The greatest strength of the novels, however, is that they were the first to really delve into how the Imperium actually worked, rather than just how it made war. Crossfire is particularly strong; more about human nature and its failings than inter-species, intergalactic war, well suited to introducing us to the Imperium and how day-to-day society works within it. Legacy is also good, giving us more information and background on the Rogue Traders and how their strata of society works – some have complained that Calpurnia didn’t feature enough in this novel, which is a fair complaint, but ultimately there was enough intrigue and dynastic politics to keep it interesting. Blind is a little different, adding to our understanding of the lives and operations of the blind psykers, the astropaths, with a more interesting antagonist and premise – to add to her problems, Calpurnia is also awaiting trial for a misstep, postponed so she can help solve the murder of a psyker.

Farrer’s prose are well-crafted, and the plots unravel at a good pace, always giving us just enough to draw us along, and he is adept at bringing the worlds and Imperial citizens (loyal or otherwise) to life, as well as describing the lives of the multiple strata of Imperial society.

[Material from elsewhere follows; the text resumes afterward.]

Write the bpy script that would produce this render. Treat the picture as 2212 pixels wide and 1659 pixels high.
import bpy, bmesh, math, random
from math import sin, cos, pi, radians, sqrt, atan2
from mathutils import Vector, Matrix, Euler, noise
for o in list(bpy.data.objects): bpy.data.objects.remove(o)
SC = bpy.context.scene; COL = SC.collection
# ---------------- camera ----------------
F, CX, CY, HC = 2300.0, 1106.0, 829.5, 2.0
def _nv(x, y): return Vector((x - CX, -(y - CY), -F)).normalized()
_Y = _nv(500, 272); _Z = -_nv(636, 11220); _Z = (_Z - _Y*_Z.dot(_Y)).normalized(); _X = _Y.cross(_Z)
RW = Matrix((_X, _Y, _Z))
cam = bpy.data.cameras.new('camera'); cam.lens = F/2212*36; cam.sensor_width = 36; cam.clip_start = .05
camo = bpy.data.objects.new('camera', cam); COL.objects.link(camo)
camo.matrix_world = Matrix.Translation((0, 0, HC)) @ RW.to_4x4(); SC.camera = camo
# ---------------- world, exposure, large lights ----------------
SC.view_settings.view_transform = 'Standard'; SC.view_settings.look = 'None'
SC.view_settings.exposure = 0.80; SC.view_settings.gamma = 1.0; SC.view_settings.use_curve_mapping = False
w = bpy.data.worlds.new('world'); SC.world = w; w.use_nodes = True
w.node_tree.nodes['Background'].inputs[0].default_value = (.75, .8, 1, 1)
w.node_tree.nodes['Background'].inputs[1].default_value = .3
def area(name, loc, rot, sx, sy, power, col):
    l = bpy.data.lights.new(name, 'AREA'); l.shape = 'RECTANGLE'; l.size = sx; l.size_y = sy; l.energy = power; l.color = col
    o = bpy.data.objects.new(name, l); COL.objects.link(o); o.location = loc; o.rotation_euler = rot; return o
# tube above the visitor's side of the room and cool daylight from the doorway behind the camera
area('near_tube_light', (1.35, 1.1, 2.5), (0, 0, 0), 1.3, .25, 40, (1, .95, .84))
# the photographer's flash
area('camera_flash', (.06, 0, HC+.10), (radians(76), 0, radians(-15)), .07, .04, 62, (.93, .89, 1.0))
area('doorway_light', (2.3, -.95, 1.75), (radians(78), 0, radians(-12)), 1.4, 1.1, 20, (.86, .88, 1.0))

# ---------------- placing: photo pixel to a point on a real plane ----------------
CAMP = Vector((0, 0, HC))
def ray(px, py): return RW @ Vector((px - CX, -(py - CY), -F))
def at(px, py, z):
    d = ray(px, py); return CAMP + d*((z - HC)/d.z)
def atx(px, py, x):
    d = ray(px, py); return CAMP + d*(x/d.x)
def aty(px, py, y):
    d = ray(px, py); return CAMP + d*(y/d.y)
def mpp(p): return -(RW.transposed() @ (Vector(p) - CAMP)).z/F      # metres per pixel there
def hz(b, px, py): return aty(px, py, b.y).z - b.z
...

Even though I enjoyed these novels, I must admit that if I had to choose something in the 40k setting, I would probably still opt for anything by Abnett, Graham McNeill or something in the Horus Heresy series. It’s not that Enforcer isn’t worth reading, it’s just not what many people will want from a 40k novel. The dossiers included for each novel are a pretty nifty inclusion, offering something more to enhance the novel you’ve just read. The most recent novels from the Black Library that have the most similar feel to these are Sandy Mitchell’s Inquisitor novels, Scourge the Heretic and Innocence Proves Nothing.

Enforcer is recommended to anyone who loves the setting, but wants something a little different while still identifiable as Warhammer 40k. That being said, Farrer writes some good sci-fi here, so even if you’re not familiar with the universe, or haven’t read anything from Black Library, then this could be an interesting introduction.

(As with all Black Library omnibuses, Enforcer is also priced very well – three novels, with bonus content, for just £11? Bargain.)



  1. Thanks for reviewing this Omnibus. The novels are my favourites among the stuff from the Black Library and I was wondering if it was worth getting Enforcer, even though I own the three novels.

    How extensive are these dossiers?
    Are they written from the perspective of Calpurnia herself or are they something like official After Action Reports?

  2. Sounds like a great scifi, thanks for the recommendation.